- **GIVEN DATA**:
▬▬▬▬▬▬

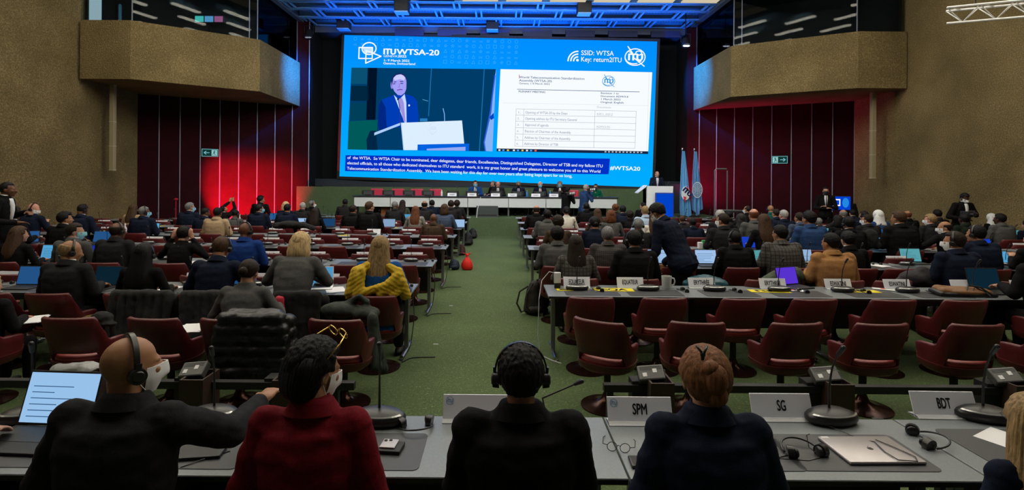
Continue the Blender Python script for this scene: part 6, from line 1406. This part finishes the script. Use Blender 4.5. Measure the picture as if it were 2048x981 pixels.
# ------------------------------------------------------------ desk base frame without tops
DB_=4.1
def beam(x0,x1,lab):
    t=thing('bare_desk',lab,'desk',((x0+x1)/2,DB_,0)); c=(x0+x1)/2
    MB().rbox(x0-c,-.03,.385,x1-c,.03,.445,.005).build('rail',M_DARK,t)
    x=x0+.05
    while x<x1+.01: L=MB().rbox(x-c-.025,-.025,.03,x-c+.025,.025,.385,.004).build('post',M_DARK,t); MB().rbox(x-c-.03,-.25,0,x-c+.03,.25,.03,.005).build('foot',M_DARK,L); x+=1.56
beam(-6.0,-1.12,'black steel desk frame without a top behind the front row, left of aisle')
beam(.82,6.6,'black steel desk frame without a top behind the front row, right of aisle')
M_BOX=mat('dark_brown_box',(.035,.016,.012),.6)
def cubby(X,lab,unit=True,rz=0):
    t=thing('cable_box',lab,'box',(X,DB_-.02,0),rz)
    b=MB()
    for bx in ((-.09,-.12,0,-.075,.12,.50),(.075,-.12,0,.09,.12,.50),(-.075,-.12,0,.075,-.105,.50),(-.075,.105,0,.075,.12,.50),(-.075,-.105,.0,.075,.105,.02)): b.box(*bx)
    b.build('box_shell',M_BOX,t); MB().box(-.20,.0,0,-.09,.12,.47).build('side_duct',M_DARK,t)
    if unit:
        q=thing('stowed_microphone_unit','grey delegate unit stowed on '+lab.replace('by the frame, ',''),'microphone',(X-.05,DB_-.0,.50))
        R=Matrix.Rotation(math.radians(38),4,'X')@Matrix.Rotation(math.radians(-8),4,'Y')
        MB().rbox(-.10,-.055,-.01,.10,.075,.05,.012,M=R).build('casing',M_MIC2,q)
        b=MB()
        for (x,y) in ((-.05,-.01),(.03,.02)): b.box(x-.016,y-.016,.050,x+.016,y+.016,.053,R)
        b.build('button_panel',M_PAPER,q); b=MB()
        for k in range(3): b.box(-.08,.03+k*.012,.050,.08,.036+k*.012,.052,R)
        b.build('grille',M_MIC,q); MB().tube([(.06,.03,.05),(.10,-.02,.06),(.09,-.06,.02),(.07,-.08,-.05)],.005,6).build('cable',M_MIC,q)
cubby(1.24,'the brown box by the frame, first right of the aisle'); cubby(2.60,'the brown box by the frame, second right of the aisle'); cubby(4.0,'the brown box by the frame, third right of the aisle')
cubby(-2.32,'the brown box by the frame, left of the padded coat'); cubby(-3.12,'the brown box by the frame near the bald head',False); cubby(-1.62,'the brown box by the frame under the padded coat',False)
papers(nz(107,4.25),4.28,.06,'crumpled white papers on the floor at the left behind the laptop',4,s=1.1)
o=link('white_bag',blob([('c',(-.16,0,.05),.05,(.14,0,.06),.06),('e',(.12,0,.05),(.10,.08,.07))],.012,1,.012,12),mat('white_plastic_bag',(.55,.55,.57),.5),loc=(nz(140,4.35),4.42,.35)); tag(o,'crumpled white plastic bag at the left in front of the burgundy chairs','bag')
# ------------------------------------------------------------ foreground desk
FY,FD=2.28,.59
for k,xc in enumerate((2.95,1.365,-.22,-1.805,-3.39)):
    t=thing('conference_desk','near grey conference desk, %s from the right along the bottom of the picture'%ords[k],'desk',(xc,FY,0)); W=1.58
    MB().rbox(-W/2+.002,0,.710,W/2-.002,FD,ZT,.003).build('tabletop',M_DESK,t); MB().box(-W/2+.004,-.003,.708,W/2-.004,.010,.731).build('edge_trim',M_DESKEDGE,t)
    MB().box(-W/2+.1,.40,.28,W/2-.1,.44,.70).build('cable_panel',M_DARK,t)
    for s in (-1,1):
        L=MB().rbox(s*.70-.025,.28,.05,s*.70+.025,.33,.708,.005).build('leg',M_STEEL,t); MB().cone((s*.70,.02,.03),.024,(s*.70,.56,.03),.024).build('foot',M_CHROME,L)
def fz(u,v,h=0):  # point on the near desk
    d=F*(HC-ZT-h)/((v-CY)-(u-CX)*ROLL); return Vector(((u-CX+(v-CY)*ROLL)*d/F,d,ZT+h))
def fplate(u,v,tx,lab,logo,tw=.1,w=.345,rz=0):
    p=fz(u,v); return plate(p.x,p.y-.005,ZT,tx,lab,logo=logo,tw=tw,w=w,h=.125,rz=rz)
fplate(950,843,'','near white nameplate with round blue emblem, mostly hidden behind the middle delegate',True)
fplate(1281,848,'SPM','near white nameplate reading SPM with a round blue emblem',True,.078)
fplate(1566,840,'SG','near white nameplate reading SG',False,.048,.33,.0)
fplate(1893,835,'BDT','near white nameplate reading BDT',False,.075,.35,-.02)
p=fz(1676,855); m_=mic(p.x,p.y+.05,ZT,'near black microphone unit with stem bent toward the camera beside the SG nameplate',.1,1.15)
p=fz(1985,848); mic(p.x,p.y+.04,ZT,'near black microphone unit at the right edge beside the BDT nameplate',-.25,1.15)
p=fz(752,855); mic(p.x,p.y+.04,ZT,'near black microphone unit beside the red jacket shoulder',-.1,1.2)
p=fz(428,838); mic(p.x,p.y-.02,ZT,'near black microphone unit behind the outstretched arm',.0,1.1)
p=fz(60,842); mic(p.x,p.y,ZT,'near black microphone behind the lit laptop at far left',.4,1.15)
# centre long gooseneck
t=thing('delegate_microphone','near black microphone with long stem leaning right of the middle delegate','microphone',(un(1088,800,2.78).x,2.76,ZT))
MB().lathe([(.08,0),(.085,.02),(.06,.045),(.02,.06)],20).build('base',M_MIC,t); a=un(1085,797,2.7)-Vector(t.location); c=un(1150,769,2.62)-Vector(t.location)
MB().tube([(0,0,.05),(.0,-.02,.1),a,a.lerp(c,.5),c],[.006,.005,.005,.0045,.0045],8).build('gooseneck',M_MIC,t); MB().cone(c,.009,c+(c-a).normalized()*.04,.0125,n=12,hemi=True).build('capsule',M_MIC,t)
p=fz(833,850); earset(p.x,p.y-.02,ZT,'near black headset lying flat right of the red jacket',math.pi+.25,1.0)
p=fz(1837,880); earset(p.x,p.y-.02,ZT,'near black headset lying flat behind the silver laptop',math.pi/2+2.9,1.05)
p=fz(1603,905); e=earset(p.x,p.y-.03,ZT,'near black wired headphones beside the dark blue jacket',.1,1.05); MB().tube([(-.08,0,.005),(-.15,-.02,.004),(-.02,-.05,.004),(.06,-.03,.004),(.04,.03,.02),(.05,.06,.06),(.065,.06,.065)],.0022,6).build('cord',M_HSET,e)
p=fz(790,945); pad(p.x-.15,p.y+.01,ZT,'near dark grey desk pad right of the red jacket',.50,.34)
p=fz(1750,947); pad(p.x,p.y+.01,ZT,'near dark grey desk pad under the silver laptop',.64,.34)
p=fz(2010,925); pad(p.x+.20,p.y-.02,ZT,'near dark grey desk pad under the blond hair at right',.55,.34)
p=fz(1375,945); pad(p.x+.24,p.y+.01,ZT,'near dark grey desk pad under the dark blue jacket',.62,.34)
p=fz(1130,945); pad(p.x-.18,p.y+.01,ZT,'near dark grey desk pad under the middle delegate',.62,.34)
p=fz(150,940); pad(p.x-.25,p.y+.01,ZT,'near dark grey desk pad under the lit laptop',.60,.30)
p=fz(430,945); pad(p.x-.2,p.y+.02,ZT,'near dark grey desk pad between black suit and red jacket',.56,.34)
# silver laptop closed
p=fz(1785,938); t=thing('closed_laptop','closed silver laptop with small dark fruit emblem on the near desk pad','laptop',(p.x,p.y+.02,ZT+.003),.02)
MB().rbox(-.178,0,0,.178,.245,.016,.007,3).build('case',M_SILVER,t,smooth=40)
P_=[]
for k in range(28):
    a=2*math.pi*k/28; r=.0135*(1-.16*math.exp(-((a-math.pi/2)/.35)**2)-.10*math.exp(-((a-1.5*math.pi)/.3)**2)); 
    if abs(a-.15)<.3 or a>6.1: r*=.80
    P_.append((r*math.cos(a),.12+r*math.sin(a)))
b=MB().prism(P_,.016,.0165); b.prism([(.000,.136),(.003,.143),(.008,.146),(.005,.139)],.016,.0165); b.build('emblem',M_DARK,t)
MB().box(-.165,.225,.016,-.13,.24,.0163).build('sticker',M_PAPER,t)
t2=MB().tube([Vector((-.10,.42,.02))+Vector((0,0,0)),(-.02,.36,.004),(.03,.24,.006),(.06,.20,.02),(.04,.10,.02),(.05,.03,.02),(.13,.02,.02),(.15,.06,.02),(.12,.14,.02),(.08,.22,.02)],.0025,6); o=t2.build('cable',M_HSET,loc=(p.x,p.y,ZT+.003)); tag(o,'thin black cord winding over the closed silver laptop','cable')
# glasses, phone
p=fz(1237,905); t=thing('eyeglasses','round wire glasses lying open on the near desk beside the phone','glasses',(p.x,p.y,ZT),-.25)
b=MB()
for s in (-1,1): b.tube([(.030*s+.023*math.cos(q),-.0+.005*math.cos(q),.023+.022*math.sin(q)) for q in [k*.5236 for k in range(13)]],.0018,6)
b.tube([(-.008,0,.028),(0,.003,.031),(.008,0,.028)],.0018,6); b.build('frame',M_INK,t,smooth=True)
for s in (-1,1): MB().tube([(.053*s,0,.028),(.075*s,.02,.022),(.078*s,.11,.010),(.07*s,.14,.003)],.0018,6).build('temple',M_INK,t,smooth=True)
p=fz(1282,940); t=thing('smartphone','black smartphone lying on the near desk by the wire glasses','phone',(p.x,p.y,ZT),-.03); MB().rbox(-.04,0,0,.04,.095,.016,.006,3).build('case',mat('phone_black',(.02,.02,.022),.3),t,smooth=40); MB().box(-.032,.008,.0162,.032,.088,.0166).build('glass',mat('phone_glass',(.015,.015,.018),.1),t); MB().cone((0,-.001,.008),.003,(.0,-.0,.008),.003).build('port',M_STEEL,t)
p=fz(780,912); t=thing('wallet_phone','silver phone on a dark wallet beside the red jacket','phone',(p.x-.01,p.y,ZT+.003),-.1); MB().rbox(-.055,0,0,.055,.10,.018,.004).build('wallet',M_DARK,t); MB().rbox(-.05,.02,.018,.025,.10,.026,.004).build('phone_case',M_SILVER,t); MB().cone((-.035,.08,.026),.008,(-.035,.08,.029),.008).cone((-.012,.085,.026),.008,(-.012,.085,.029),.008).build('lens',M_DARK,t)
# small white page right edge
p=fz(1975,882); t=thing('paper_sheet','white sheet corner beside the blond person at right edge','paper',(p.x+.1,p.y,ZT+.003),.5); MB().box(-.105,-.05,0,.105,.1,.002).build('sheet',M_PAPER,t)
# floor socket squares on desk
for k,(u,v) in enumerate(((1755,838),(1876,838),(1163,846))):
    p=fz(u,v); o=MB().box(-.03,-.008,0,.03,.008,.002).build('desk_grommet',M_DARK,loc=p); tag(o,'small dark grommet plate in the near desk, %s'%('left of BDT nameplate','below BDT nameplate','right of the middle delegate')[k],'grommet')
# laptop left lit
p=fz(60,925); laptop(-2.29,2.42,ZT+.003,'open laptop with white document page at the bottom left',(.36,.62,.95),.85,-.06,.40,open_=108,detail=9)
# closed dark laptop
p=fz(385,930); t=thing('closed_laptop','closed dark grey laptop between black suit and red jacket','laptop',(p.x-.06,p.y+.02,ZT+.003),.15); MB().rbox(-.16,0,0,.16,.22,.015,.004).build('case',mat('dark_grey_metal',(.03,.03,.033),.35,.4),t)
MB().tube([(.15+.015*math.cos(q),.20+.012*math.sin(q),.02) for q in [k*.5236 for k in range(13)]],.002,6).build('key_ring',M_CHROME,t)
o=MB().tube([fz(360,938)+Vector((0,0,.005)),fz(400,925)+Vector((0,0,.008)),fz(460,905)+Vector((0,0,.005))],.0025,6).build('cord',M_HSET); tag(o,'black cord lying on the desk beside the closed dark laptop','cable')
# ------------------------------------------------------------ foreground people
def hero(X,d,u,v,label,**k):
    q=un(u,v,d+.05); return person(q.x,d,0,q.z,label,vox=.010,**k)
Pa=dict(lean=5,eL=(-.30,.02,.76),wL=(-.20,.26,.79),dL=(.25,1,-.1),eR=(.33,.20,.87),wR=(.30,.50,.86),dR=(.1,1,.15))
t,fg,s=hero(0,2.08,254,677,'bald person in black pinstripe suit with headset stretching the right arm forward',pose='heroA',custom=Pa,hair=('bald',B_),skin='tan',coat='charcoal',hs=True,mask='white',turn=38,nod=4,bulk=1.18,collar=None)
t,fg,s=hero(0,2.10,632,680,'person in dark red jacket with short black hair, gold sunglasses on the head',pose='rest',hair=('pixie',B_),skin='tan',coat='darkred',turn=32,nod=12,bulk=1.08,collar='darkred',mask='white',fem=True)
# sunglasses on head
M=fg['MH']; g=thing('sunglasses','gold rimmed sunglasses resting on the black hair of the red jacket delegate','sunglasses'); g.matrix_world=Matrix.Translation(t.location)@Matrix.Diagonal((s,s,s,1))@M@Matrix.Translation((0,.035,.108))@Matrix.Rotation(math.radians(35),4,'X')
b=MB()
for q in (-1,1): b.tube([(.035*q+.027*math.cos(a),.05,.012+.022*math.sin(a)) for a in [k*.5236 for k in range(13)]],.0028,8)
b.tube([(-.01,.05,.018),(.01,.05,.018)],.0025,6).tube([(.062,.05,.02),(.088,.0,.01),(.09,-.07,-.01)],.003,6).tube([(-.062,.05,.02),(-.088,.0,.01),(-.09,-.07,-.01)],.003,6); b.build('frame',mat('gold',(.75,.5,.15),.25,1),g,smooth=True)
hero(0,2.06,1042,684,'person in black suit with black hair and headset in the middle foreground',pose='heroC',hair=(S_,B_),skin='tan',coat='black',hs=True,nod=0,bulk=1.12,collar=None)
hero(0,2.08,1407,688,'person with clipped up brown hair in dark blue jacket in the foreground',pose='rest',hair=('updo','ginger'),skin='fair',coat='navy',fem=True,bulk=1.25,collar='navy',turn=-8)
t,fg,s=hero(0,2.0,2060,783,'person with long blond hair and gold glasses at the right edge',pose='rest',hair=('long','darkblond'),skin='fair',coat='navy',fem=True,turn=20,collar=None,glasses=True)
Pb=dict(lean=6,eL=(-.27,.06,.76),wL=(-.13,.33,.785),dL=(.25,1,-.1),eR=(.20,.14,.80),wR=(.10,.34,.815),dR=(-.05,1,-.12))
person(-2.52,2.10,0,1.33,'person outside left edge in magenta sweater, hand typing on the lit laptop',pose='heroB',custom=Pb,hair=('bob','dark'),skin='fair',coat='magenta',fem=True,vox=.010,collar=None)
# hair clip
p=un(1403,708,1.93); g=thing('hair_clip','black claw clip in the clipped up brown hair','hair clip',p); 
MB().tube([(-.02,0,.03),(-.005,-.012,.01),(.0,-.008,-.02)],.005,8).tube([(.02,0,.028),(.005,-.014,.01),(.002,-.008,-.02)],.005,8).build('claw',M_HSET,g,smooth=True); MB().ell((0,-.012,.0),(.010,.008,.01)).build('spring',M_HSET,g)

SC.collection.children.link(COL)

▬▬▬▬▬▬

- **WHAT YOU HAVE TO DO**: Search the data above for lines holding "from" and copy each of them.

- **COMPLETE OUTPUT**:
Continue the Blender Python script for this scene: part 6, from line 1406. This part finishes the script. Use Blender 4.5. Measure the picture as if it were 2048x981 pixels.
    t=thing('conference_desk','near grey conference desk, %s from the right along the bottom of the picture'%ords[k],'desk',(xc,FY,0)); W=1.58